See: Only Lovers Left Alive, Before Midnight
Mutual attraction. When a pair is really right for each other, and they both feel it, however long it takes for their feelings to be revealed, even if they don't end up together.
See: Before Sunset, Tin Cup, 10 Things I Hate About You (even though it treads dangerously close to many of the Eewws, but we can blame that on Shakespeare. Once they spend time together, they do really like each other)
Authenticity. Do these seem like real people? Can the reader or viewer relate? Are they experiencing real human emotions, instead of pantomiming chemistry and connection that isn't there? If an on-page or on-screen couple has a moment I can relate too, or that reminds me of something I've experienced, I'm that much more invested in their story.
See: Adventureland, Last Night, and Drinking Buddies (again)
What's Eeww?
Insta-Love. Sigh, boo, shrug. Especially with underdeveloped characters. Instant Attraction or Instant Interest, sure. Absolutely. But to portray that as True Love before the characters even know each other is lazy and kind of gross, if you try to apply that idea to real life.
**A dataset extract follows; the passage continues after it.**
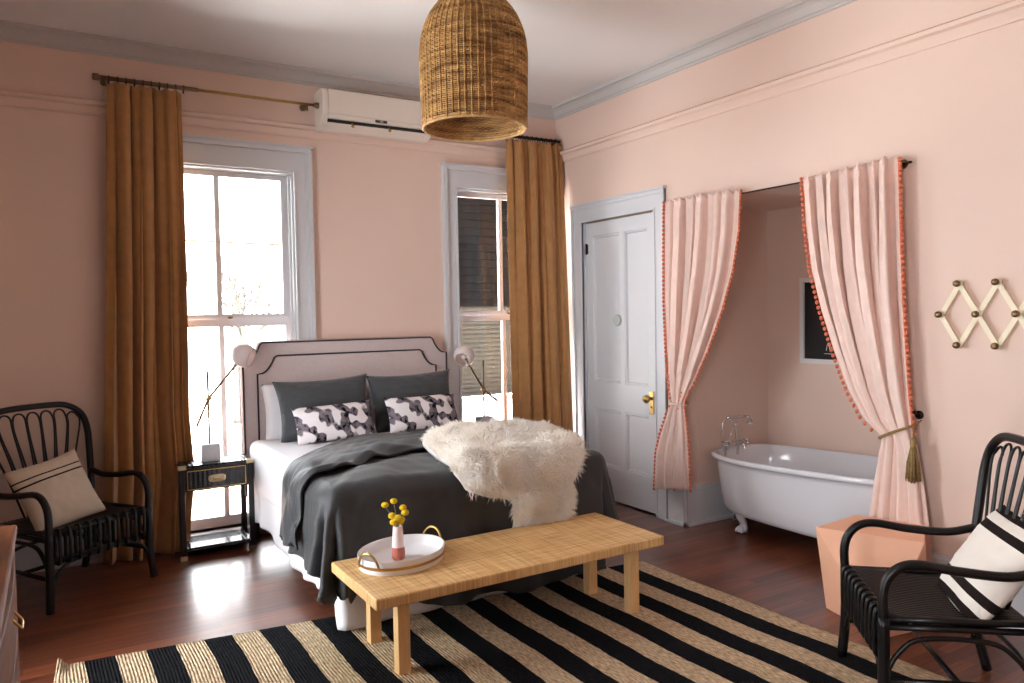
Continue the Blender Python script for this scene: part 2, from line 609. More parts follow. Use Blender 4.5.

Relationships as the Defining Character Trait. Does the hero/heroine ultimately exist only to be In Love or part of the central couple? Booooooring. Not fun. Even pretend people need to be a little complex, or why are we bothering to watch their story?
Stalking, Coercion, Ignoring the Concept of Consent - basically most things that go on in Romantic Comedies. When one person A is in love, and person B is not or doesn't know how A feels, but B's feelings and what they want is completely ignored for the sake of the plot. For instance, when the girl is with a gigantic jerk, but doesn't know it until Hero Guy explains this to her? Hate this. When girl and guy clearly don't like each other, but just don't realize they're destined to be in love? Hate This Too. When protagonist hears a firm "No." from Love Interest, but proceeds anyway, sometimes aggressively, sometimes at Love Interest's expense, this is once again gross. "Convincing" someone to be in love with a speech or a Grand Romantic Gesture? Equally gross. Breaking up someone's wedding? Go to Romance Jail until you learn to act like a person.
Surgically Sterile Breakups. This is one of the overlooked deadly sins of romantic entanglements in fiction, which is weird, considering how often the Love Triangle dynamic is invoked. When character A spends an entire narrative torn between B and C, but then the alternate graciously steps aside at the last minute, so that the True Lovers can be together? This may be the biggest fantasy of all. Breaking up is often hard. The only reason to make it painless is to avoid making the protagonist look bad. But this is also avoiding a way to make a character complex and real.
Petty Misunderstandings. I have a hard, nigh on impossible time caring about a couple if they are so terrible at communicating that they are kept apart for long stretches by something that could have been resolved with one conversation. (Single exception being Jane Austen, as rules of social etiquette from the 18th century are about the only legitimate reason for these kinds of misunderstandings.)
Anything else? What makes a good love story for you? Any you'd love to recommend?